Judge James Parker apologised to Mr Lee - a naturalised US citizen who was born in Taiwan - for having denied him bail at the insistence of the prosecution. "Dr Lee, I tell you with great sadness that I was led astray by the executive branch of government," the judge said.

The judge said that "top decision-makers" in the government "did not embarrass me alone but they embarrassed this entire nation and everyone who is a citizen of it".

Mr Lee was given an enthusiastic welcome by about 200 of his neighbours and co-workers in Los Alamos who sang "For He's a Jolly Good Fellow" when he returned home. The prosecution had insisted that he be held in solitary confinement for the past nine months and that he be shackled when he took exercise.

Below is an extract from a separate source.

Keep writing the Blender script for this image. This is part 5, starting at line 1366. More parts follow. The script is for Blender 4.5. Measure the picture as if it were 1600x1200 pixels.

But Ms Reno was unrepentant yesterday when she said she was "comfortable" with her department's handling of Dr Lee's case. She wished that he had early on provided investigators with information about the missing computer tapes. He now "needs to look to himself" rather than expect an apology from the US government, she said at her weekly press conference.

The US attorney in New Mexico, Mr George Stamboulidis, objected to Judge Parker's criticism, saying that the prosecutors were right to insist that Dr Lee be held in solitary confinement.

If during the interrogation of Dr Lee the FBI believes that he is lying and can persuade Judge Parker of that, he could be prosecuted on all 59 charges in the original indictment and also for perjury and obstruction of justice.